FINDING HYDROGEN BY SYNCHROTRON POWDER DIFFRACTION

 

Makoto Sakata,^a Hitomi Sakai,^a Eiji Nishibori,^a and Masaki Takata^a,b

 

^aDepartment of Applied Physics, Nagoya University, Chikusa, Nagoya 464-8603, Japan; ^bJapan Synchrotron Research Institute, Kouto, Mikazuki-cho, Sayo-gun, Hyougo 679-5198, Japan (sakata@cc.nagoya-u.ac.jp)

 

 

It is not well established whether hydrogen could be detected by X-ray diffraction. Most of works to finding hydrogen by X-rays are done by least squares refinement, which relies on R-factor only introducing atomic scattering factor of hydrogen. It is reasonable to expect that chemical bonding nature of hydrogen in crystals would be considerably different from each other. Therefore, in a rigorous sense, it may not be justifiable to use atomic scattering factor of hydrogen in the least squares refinement. In the case of Cytidine (C₉H₁₃N₃O₅), for example, atomic positions determined by various authors very well agreered except hydrogen[1].

Recently, a sophisticated analytical method, which is called imaging of diffraction data by the Maximum Entropy Method (MEM)[2], has been successfully applied to find hydrogen in crystals[3]. MEM does not require atomic scattering factors of any atoms. The previously analysed crystalline materials are basically ionic crystals, which should not be extremely difficult to find. In this work, we determined charge density distributions of hydrogen in two organic crystals, which are Cytidine (C₉H₁₃N₃O₅) and Monosodium L-Glutamate Monohydrate (C₅H₈NO₄NaH_2O) by analysing synchrotron powder data, which are all collected by the large Debye-Scherrer camera installed at BL02B2, Spring-8. For Cytidine, both RT and low temperature (100K) data are analysed. It is understood that finding charge densities of hydrogen in MEM map is much easier when low temperature data is analysed. For the L-Glutamate, therefore, only low temperature (92K) data are analysed.

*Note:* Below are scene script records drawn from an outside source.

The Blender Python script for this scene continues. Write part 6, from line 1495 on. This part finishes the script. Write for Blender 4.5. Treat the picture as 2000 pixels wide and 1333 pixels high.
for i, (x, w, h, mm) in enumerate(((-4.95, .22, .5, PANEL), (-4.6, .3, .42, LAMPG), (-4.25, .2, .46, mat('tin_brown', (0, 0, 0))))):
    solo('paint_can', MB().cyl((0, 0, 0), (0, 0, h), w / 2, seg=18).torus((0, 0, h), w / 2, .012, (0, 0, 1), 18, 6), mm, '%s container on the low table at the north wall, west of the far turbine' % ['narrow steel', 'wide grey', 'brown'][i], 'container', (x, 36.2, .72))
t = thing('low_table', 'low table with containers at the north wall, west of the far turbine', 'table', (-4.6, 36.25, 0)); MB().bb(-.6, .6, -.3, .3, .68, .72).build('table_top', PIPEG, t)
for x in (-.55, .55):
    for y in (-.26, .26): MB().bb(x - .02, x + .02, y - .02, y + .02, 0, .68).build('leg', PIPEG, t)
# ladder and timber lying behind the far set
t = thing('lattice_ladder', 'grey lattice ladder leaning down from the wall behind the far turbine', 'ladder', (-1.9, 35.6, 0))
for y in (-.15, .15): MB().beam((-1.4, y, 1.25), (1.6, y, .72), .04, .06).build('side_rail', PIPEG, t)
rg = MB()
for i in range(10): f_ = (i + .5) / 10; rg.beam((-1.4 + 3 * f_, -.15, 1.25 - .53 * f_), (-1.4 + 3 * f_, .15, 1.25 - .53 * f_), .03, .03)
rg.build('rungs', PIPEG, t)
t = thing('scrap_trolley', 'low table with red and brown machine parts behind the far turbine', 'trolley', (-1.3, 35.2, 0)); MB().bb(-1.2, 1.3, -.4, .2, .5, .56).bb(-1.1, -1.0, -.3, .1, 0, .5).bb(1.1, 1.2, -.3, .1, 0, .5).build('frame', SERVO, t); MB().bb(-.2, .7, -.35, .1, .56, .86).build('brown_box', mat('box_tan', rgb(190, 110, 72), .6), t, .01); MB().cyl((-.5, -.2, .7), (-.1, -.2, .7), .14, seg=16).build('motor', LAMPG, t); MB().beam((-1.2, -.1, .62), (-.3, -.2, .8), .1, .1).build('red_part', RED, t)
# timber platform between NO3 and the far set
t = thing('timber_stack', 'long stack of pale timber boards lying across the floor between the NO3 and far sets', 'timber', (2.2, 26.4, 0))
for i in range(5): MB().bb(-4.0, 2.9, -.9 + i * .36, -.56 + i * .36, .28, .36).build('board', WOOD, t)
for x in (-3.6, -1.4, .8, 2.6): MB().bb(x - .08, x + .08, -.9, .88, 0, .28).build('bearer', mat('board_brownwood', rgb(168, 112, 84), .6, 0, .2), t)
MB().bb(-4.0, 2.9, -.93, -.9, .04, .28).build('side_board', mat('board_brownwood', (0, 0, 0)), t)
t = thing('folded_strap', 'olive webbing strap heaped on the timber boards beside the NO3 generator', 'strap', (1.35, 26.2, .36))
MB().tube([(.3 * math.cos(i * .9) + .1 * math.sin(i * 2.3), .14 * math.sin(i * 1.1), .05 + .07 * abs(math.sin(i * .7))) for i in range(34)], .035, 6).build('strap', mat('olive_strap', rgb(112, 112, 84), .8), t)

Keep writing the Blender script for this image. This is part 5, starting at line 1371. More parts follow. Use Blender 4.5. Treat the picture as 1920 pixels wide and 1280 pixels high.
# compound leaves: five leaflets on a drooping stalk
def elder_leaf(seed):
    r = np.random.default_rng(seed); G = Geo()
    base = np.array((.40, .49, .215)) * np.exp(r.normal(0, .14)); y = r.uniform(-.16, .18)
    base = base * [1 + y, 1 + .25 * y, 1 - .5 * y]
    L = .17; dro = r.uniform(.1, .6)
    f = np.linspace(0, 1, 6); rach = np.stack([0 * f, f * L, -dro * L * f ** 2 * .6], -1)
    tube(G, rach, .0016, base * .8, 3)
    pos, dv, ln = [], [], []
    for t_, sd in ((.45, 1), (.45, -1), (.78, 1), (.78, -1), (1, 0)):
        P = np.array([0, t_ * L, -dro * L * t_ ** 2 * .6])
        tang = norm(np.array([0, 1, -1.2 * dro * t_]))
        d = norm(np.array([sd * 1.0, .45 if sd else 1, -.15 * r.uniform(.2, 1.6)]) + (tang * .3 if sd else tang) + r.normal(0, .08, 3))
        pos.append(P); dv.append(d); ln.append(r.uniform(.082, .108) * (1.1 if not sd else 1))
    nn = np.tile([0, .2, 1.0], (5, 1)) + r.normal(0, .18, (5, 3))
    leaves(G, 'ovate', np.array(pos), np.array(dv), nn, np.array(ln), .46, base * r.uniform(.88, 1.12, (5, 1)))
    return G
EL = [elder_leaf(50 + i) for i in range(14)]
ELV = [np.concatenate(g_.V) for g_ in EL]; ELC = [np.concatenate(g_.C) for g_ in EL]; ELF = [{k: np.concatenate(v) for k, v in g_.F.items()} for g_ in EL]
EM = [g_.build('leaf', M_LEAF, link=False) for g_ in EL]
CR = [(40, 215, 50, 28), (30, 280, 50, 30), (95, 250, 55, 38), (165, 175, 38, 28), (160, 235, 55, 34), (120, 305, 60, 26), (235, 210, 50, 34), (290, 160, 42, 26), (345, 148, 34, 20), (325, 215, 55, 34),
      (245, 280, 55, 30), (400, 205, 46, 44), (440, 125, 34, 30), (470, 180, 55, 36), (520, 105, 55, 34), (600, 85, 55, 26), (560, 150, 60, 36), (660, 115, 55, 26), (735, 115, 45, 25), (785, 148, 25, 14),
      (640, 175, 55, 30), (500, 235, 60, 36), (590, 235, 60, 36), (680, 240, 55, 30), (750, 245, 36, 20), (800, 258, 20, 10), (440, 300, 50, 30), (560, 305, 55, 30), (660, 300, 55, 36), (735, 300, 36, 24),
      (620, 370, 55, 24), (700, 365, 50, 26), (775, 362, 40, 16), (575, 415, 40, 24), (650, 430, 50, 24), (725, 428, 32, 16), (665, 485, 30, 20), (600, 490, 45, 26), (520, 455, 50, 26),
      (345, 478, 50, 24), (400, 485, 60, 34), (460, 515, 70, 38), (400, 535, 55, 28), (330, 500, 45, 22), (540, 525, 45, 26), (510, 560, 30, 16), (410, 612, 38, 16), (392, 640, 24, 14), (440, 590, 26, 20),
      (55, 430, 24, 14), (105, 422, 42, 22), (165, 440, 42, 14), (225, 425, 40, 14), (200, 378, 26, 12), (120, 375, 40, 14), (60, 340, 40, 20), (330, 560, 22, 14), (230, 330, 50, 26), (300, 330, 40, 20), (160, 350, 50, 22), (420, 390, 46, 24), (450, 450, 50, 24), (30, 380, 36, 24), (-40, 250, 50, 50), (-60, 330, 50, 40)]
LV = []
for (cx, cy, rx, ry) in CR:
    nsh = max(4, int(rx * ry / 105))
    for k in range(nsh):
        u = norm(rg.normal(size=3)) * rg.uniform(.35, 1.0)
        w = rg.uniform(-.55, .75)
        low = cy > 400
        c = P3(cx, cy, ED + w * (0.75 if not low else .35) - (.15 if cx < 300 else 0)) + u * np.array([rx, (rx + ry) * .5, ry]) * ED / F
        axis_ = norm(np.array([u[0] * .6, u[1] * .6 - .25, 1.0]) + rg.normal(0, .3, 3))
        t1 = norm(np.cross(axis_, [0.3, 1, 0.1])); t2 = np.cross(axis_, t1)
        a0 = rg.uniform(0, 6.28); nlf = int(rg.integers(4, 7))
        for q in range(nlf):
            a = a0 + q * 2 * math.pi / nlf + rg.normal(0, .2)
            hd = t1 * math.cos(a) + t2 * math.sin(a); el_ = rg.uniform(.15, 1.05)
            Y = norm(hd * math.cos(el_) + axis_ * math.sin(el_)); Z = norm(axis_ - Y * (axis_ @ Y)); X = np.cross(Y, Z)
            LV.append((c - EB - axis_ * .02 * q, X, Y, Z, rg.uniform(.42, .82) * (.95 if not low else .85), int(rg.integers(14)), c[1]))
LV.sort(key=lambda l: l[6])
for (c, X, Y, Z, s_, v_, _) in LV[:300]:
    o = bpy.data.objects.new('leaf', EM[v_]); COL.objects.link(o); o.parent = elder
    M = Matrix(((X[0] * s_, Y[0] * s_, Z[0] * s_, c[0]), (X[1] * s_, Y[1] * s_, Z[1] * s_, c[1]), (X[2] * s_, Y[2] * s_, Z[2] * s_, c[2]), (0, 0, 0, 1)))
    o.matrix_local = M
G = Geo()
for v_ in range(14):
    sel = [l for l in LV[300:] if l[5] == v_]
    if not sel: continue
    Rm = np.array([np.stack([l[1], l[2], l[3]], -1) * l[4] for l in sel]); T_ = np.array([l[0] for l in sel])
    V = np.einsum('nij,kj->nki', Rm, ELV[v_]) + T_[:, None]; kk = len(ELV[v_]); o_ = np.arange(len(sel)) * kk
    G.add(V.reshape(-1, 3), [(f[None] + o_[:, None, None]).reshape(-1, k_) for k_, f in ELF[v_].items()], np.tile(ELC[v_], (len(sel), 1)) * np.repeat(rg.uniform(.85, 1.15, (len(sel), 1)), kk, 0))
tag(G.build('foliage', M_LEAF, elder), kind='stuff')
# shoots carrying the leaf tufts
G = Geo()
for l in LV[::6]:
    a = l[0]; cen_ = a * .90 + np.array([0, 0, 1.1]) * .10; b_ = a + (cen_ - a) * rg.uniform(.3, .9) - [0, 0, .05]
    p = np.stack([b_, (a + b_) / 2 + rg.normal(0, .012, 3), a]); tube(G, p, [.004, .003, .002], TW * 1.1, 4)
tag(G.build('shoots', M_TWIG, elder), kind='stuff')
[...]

From the MEM charge density map obtained in this study, it is found that first of all charge density of hydrogen can be detected in MEM map without any ambiguities, secondly charge densities of hydrogen bond is similar to weak covalent bond, thirdly non-hydrogen bond H shows lobe shape charge density distribution, fourthly in Cytidine case, no local maxima is recognized for charge density of hydrogen even at low temperature, while in L-Glutamate case, it shows local maxima very clearly. In addition to these results, very interesting charge densities of hydrogen are found for hydrate water molecule, which does not show slightest sign of lobe shape charge density distribution. This strongly suggests that water molecules of hydrate are in disordered states occupying quite a few crystallographic sites.

 

References

1              Furberg, S. (1950) Acta Cryst. 3, 325; Furberg, S., Petersen, C. S. and Rømming, C. (1965)  Acta Cryst. 18, 313; Ward, D. L. (1993) Acta Cryst. C49, 1789-92; Chen, L. and Craven, B. M. (1995) Acta Cryst. B51, 1081-97.

2              Sakata, M. and Sato, M. (1990) Acta Cryst. A46, 263-70.

3              For example, Noritake, T., Aoki, M., Towata, S., Seno, Y., Hirose, Y., Nishibori, E., Takata, M. and Sakata, M.  (2002) App. Phys. Lett.  81, 2008-10.